Longevity of a product career

Sharing some reflections on this: 1. Product is not a function with a large hierarchy / multiple levels in the ladder. Managerial responsibility comes in very late in the product career and the spans are typically small (relative to other functions like engineering, sales, operations). This also means a steeper funnel to the top and only a handful VP Product roles in the industry. 2. Product is centered around technology and digital consumer trends, both of which are fast changing. This requires constant unlearning and relearning. But more critically, this also means that previous knowledge/experience hits a plateau on marginal value beyond a basic threshold (where you have developed some essential product semse and skills). 3. Product managers are also much higher-paid vs other functional peers, at comparable years of experience.

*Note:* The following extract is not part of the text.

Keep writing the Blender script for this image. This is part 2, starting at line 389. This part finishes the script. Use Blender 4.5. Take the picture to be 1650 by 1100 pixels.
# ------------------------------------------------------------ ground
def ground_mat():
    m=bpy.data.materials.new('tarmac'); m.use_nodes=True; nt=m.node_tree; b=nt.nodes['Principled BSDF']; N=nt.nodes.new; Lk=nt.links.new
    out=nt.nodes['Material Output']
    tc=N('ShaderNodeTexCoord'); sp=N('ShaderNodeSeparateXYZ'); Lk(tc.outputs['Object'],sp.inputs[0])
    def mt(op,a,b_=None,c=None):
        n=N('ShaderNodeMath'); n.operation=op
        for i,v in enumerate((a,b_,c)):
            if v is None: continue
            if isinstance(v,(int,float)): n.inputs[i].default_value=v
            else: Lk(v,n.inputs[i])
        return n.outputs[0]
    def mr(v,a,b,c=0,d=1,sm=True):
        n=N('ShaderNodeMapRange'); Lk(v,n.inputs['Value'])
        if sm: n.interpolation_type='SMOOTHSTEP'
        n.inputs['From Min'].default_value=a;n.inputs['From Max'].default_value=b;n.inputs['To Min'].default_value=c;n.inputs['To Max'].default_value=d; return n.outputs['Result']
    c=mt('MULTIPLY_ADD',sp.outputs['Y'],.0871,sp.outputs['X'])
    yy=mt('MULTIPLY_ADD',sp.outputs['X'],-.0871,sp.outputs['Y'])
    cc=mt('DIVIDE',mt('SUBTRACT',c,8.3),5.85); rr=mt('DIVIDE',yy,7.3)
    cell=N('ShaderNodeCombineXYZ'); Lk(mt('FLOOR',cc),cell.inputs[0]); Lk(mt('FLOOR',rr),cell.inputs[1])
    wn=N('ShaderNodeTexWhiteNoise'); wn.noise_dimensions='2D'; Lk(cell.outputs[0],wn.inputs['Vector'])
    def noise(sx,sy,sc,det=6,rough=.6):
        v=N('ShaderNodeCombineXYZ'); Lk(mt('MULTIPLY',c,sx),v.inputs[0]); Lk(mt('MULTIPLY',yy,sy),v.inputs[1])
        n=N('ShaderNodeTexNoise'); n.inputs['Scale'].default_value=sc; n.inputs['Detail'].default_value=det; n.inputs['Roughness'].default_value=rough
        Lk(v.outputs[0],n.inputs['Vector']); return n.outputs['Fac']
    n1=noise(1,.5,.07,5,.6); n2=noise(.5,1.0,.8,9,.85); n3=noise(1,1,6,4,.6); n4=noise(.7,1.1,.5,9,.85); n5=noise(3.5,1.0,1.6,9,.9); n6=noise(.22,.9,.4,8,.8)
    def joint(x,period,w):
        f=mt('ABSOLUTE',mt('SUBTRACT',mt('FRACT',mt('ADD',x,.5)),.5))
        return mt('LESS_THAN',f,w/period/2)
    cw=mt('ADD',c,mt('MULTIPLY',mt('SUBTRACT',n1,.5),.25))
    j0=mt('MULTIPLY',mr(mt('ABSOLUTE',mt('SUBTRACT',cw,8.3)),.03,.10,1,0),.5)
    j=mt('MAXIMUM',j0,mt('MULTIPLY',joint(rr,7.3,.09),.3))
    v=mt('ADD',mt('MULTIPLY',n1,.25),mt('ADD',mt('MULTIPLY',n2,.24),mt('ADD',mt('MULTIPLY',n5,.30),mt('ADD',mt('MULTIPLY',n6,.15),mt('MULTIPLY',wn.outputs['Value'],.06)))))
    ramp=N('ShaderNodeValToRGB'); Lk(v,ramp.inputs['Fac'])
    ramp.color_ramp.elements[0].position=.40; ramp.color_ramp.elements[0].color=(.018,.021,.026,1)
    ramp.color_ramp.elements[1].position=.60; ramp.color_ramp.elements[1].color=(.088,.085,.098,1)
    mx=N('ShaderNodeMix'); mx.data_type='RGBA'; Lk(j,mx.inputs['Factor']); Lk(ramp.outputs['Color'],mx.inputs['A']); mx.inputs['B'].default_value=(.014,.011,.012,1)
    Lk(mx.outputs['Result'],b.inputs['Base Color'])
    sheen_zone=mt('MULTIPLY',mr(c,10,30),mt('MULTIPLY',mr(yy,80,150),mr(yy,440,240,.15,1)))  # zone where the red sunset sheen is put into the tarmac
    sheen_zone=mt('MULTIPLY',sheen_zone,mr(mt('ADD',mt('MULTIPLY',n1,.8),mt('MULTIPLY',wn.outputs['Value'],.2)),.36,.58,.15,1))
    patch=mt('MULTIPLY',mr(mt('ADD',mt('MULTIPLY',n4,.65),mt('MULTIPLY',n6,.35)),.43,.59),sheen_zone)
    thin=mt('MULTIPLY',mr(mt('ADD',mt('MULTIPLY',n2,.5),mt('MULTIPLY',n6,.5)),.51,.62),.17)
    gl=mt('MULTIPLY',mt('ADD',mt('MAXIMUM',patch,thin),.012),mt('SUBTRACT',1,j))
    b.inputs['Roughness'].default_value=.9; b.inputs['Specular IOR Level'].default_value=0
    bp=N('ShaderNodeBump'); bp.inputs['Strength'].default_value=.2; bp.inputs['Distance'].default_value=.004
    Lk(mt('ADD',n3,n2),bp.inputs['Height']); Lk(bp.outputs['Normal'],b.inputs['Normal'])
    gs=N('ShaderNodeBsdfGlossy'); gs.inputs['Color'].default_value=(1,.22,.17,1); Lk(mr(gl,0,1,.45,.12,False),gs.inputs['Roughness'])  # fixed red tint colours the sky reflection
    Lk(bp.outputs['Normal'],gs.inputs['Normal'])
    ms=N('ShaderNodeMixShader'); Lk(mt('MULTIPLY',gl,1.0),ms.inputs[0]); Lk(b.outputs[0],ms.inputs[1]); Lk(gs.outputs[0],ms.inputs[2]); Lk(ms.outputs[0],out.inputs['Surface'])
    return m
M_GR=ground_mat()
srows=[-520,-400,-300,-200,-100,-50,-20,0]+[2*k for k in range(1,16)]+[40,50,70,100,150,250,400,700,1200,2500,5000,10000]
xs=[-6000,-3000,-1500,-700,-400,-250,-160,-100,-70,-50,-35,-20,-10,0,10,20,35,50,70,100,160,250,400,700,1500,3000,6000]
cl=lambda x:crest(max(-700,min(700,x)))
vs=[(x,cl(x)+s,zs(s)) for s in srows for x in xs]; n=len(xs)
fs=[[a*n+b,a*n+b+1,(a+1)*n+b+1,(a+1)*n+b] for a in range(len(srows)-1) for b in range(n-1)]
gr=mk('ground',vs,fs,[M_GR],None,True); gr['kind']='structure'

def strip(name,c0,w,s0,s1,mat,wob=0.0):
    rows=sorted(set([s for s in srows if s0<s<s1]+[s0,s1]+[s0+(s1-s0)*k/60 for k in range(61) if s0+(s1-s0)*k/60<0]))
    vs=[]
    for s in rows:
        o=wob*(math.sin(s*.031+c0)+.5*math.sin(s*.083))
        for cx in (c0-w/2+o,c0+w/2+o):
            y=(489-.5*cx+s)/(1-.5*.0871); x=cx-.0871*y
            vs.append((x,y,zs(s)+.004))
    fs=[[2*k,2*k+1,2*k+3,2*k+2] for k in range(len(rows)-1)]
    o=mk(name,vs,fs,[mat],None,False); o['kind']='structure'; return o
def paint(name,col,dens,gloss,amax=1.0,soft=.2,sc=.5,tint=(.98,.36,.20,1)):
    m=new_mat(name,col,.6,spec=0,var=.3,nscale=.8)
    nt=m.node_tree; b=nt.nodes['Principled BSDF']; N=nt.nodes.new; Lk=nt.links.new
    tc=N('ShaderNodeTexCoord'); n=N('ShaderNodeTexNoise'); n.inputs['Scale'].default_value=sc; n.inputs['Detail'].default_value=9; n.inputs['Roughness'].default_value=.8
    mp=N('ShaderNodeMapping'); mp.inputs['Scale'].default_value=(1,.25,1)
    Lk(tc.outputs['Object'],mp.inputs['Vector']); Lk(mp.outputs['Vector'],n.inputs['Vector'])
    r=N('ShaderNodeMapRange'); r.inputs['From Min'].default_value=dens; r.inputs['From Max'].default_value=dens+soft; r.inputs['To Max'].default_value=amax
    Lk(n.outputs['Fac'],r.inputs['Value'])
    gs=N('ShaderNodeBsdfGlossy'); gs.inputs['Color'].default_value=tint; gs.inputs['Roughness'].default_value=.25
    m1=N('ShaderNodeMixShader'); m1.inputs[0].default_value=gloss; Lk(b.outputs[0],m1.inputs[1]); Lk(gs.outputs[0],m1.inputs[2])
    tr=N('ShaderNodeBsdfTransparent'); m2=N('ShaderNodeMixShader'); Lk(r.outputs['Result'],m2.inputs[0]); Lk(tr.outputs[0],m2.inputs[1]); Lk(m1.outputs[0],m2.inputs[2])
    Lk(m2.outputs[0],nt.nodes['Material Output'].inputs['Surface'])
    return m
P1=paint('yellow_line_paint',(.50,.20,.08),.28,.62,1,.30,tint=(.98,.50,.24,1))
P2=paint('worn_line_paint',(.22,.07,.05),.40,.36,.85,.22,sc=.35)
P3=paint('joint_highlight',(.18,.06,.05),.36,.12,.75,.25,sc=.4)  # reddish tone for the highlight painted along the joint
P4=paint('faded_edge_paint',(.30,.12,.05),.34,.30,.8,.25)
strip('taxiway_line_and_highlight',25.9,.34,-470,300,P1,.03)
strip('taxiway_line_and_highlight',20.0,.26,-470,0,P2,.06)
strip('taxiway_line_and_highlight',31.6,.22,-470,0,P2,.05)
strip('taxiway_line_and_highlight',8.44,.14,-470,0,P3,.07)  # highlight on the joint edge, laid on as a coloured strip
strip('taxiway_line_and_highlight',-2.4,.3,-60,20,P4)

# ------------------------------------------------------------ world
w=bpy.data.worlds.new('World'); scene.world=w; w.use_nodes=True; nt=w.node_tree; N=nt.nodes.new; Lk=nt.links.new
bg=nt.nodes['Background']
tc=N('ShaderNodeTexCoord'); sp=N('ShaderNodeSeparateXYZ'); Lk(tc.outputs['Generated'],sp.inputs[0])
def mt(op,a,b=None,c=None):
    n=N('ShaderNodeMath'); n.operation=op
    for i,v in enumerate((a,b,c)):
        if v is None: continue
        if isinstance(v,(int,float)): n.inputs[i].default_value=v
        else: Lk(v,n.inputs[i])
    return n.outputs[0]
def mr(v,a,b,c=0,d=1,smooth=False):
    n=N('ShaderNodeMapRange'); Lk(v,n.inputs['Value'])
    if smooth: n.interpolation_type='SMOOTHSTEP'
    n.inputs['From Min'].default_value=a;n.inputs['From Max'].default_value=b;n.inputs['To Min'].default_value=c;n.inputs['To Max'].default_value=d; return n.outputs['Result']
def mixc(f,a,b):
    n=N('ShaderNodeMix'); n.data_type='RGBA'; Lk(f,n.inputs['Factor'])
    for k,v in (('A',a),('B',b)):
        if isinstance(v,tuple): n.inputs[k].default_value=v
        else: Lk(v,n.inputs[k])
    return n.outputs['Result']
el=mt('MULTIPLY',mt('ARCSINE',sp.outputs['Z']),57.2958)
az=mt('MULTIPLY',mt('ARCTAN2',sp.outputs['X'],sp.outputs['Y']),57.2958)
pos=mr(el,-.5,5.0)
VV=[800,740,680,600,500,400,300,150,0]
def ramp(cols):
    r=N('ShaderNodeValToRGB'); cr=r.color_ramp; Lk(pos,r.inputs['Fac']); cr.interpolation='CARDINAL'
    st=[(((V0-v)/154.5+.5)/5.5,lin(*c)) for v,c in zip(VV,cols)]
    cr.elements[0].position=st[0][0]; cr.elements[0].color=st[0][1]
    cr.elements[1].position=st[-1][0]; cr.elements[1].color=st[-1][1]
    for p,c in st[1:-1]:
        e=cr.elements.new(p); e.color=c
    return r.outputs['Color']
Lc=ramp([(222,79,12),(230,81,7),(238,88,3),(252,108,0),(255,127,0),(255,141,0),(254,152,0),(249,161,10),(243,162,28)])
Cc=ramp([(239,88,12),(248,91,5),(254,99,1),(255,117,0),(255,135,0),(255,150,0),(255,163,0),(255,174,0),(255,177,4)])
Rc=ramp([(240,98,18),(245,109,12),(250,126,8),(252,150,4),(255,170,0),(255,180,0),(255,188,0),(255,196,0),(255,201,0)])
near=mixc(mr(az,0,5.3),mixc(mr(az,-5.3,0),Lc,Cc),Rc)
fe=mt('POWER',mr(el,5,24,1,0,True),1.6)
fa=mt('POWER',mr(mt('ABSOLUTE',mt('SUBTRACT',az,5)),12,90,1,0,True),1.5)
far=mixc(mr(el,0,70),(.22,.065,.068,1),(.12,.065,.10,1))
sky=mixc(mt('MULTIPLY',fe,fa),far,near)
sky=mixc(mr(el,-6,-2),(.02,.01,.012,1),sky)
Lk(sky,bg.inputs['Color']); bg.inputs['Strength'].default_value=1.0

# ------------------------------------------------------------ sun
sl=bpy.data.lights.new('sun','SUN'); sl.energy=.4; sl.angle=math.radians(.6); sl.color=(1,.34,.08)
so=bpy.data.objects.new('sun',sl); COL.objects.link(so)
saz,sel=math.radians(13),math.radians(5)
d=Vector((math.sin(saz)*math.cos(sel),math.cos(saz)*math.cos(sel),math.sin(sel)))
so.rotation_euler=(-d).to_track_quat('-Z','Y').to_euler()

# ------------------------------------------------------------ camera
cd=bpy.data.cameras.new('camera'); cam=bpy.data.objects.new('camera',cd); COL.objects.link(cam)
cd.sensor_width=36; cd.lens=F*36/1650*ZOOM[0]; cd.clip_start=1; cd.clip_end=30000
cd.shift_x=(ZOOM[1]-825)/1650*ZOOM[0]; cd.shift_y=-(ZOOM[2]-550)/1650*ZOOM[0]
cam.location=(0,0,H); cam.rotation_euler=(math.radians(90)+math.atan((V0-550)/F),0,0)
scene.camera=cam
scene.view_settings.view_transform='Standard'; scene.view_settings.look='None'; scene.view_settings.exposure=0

This means that a PM gets to a very high salary (say, 1+ crore) by the age of 40 (15-20y into their career). Tech functions in non-tech companies (like FMCG, banking) cannot offer that kind of pay, meaning salary growth beyond a point is limited to tech-first companies / limiting addressable market for lateral moves. All of these considererd, how should PMs think about the longevity of their careers? Unlike traditional roles, this does not seem like a "retire at 60" job. What would be the realistic age one should plan for, at which career growth and salary growth will stagnate? What are ways in which a 80%ile PM can extend their career (eg: also taking up engineering management or P&L responsibility or growth function etc., to increase scope)? PS: this post is not for the top 5-10% PMs. They will always find roles at VP level etc, this is for the 50-90%ile bucket of PM talent.